■ Your goal ■
Lines containing the string "scene" are to be collected in full.
------ Data
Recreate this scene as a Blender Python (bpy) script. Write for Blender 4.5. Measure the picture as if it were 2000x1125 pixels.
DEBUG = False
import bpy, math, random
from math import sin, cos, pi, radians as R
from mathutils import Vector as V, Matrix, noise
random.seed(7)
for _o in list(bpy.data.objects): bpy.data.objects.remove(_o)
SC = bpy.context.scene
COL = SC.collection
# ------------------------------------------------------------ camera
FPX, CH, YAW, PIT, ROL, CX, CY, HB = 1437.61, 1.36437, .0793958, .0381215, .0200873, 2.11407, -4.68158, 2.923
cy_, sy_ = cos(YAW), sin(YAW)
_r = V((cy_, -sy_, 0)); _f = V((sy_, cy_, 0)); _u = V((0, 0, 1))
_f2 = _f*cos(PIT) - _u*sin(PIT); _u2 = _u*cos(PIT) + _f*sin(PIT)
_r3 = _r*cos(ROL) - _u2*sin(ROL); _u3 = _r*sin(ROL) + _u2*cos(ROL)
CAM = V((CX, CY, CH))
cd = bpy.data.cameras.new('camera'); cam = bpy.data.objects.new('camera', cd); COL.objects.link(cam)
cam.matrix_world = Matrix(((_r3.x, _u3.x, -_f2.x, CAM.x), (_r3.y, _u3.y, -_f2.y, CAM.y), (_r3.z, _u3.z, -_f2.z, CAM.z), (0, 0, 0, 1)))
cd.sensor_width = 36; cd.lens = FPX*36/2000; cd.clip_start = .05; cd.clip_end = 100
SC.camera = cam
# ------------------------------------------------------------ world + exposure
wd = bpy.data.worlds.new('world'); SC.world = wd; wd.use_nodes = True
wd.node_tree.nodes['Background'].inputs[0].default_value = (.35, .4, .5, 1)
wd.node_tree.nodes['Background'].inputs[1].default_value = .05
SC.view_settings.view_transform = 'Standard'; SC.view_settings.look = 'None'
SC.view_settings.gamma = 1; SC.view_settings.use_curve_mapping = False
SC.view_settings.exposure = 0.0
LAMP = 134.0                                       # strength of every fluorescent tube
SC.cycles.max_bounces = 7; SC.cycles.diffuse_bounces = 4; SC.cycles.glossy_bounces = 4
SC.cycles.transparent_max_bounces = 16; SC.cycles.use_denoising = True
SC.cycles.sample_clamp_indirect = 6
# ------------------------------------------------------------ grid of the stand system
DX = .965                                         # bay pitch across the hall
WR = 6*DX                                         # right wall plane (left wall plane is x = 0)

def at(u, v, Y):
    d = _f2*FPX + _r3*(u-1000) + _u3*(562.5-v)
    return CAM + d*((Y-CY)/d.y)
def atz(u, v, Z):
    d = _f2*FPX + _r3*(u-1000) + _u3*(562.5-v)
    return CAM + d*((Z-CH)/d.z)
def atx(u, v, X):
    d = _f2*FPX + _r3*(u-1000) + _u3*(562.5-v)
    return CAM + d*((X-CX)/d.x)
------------
■ Solution for this problem ■
Recreate this scene as a Blender Python (bpy) script. Write for Blender 4.5. Measure the picture as if it were 2000x1125 pixels.
SC = bpy.context.scene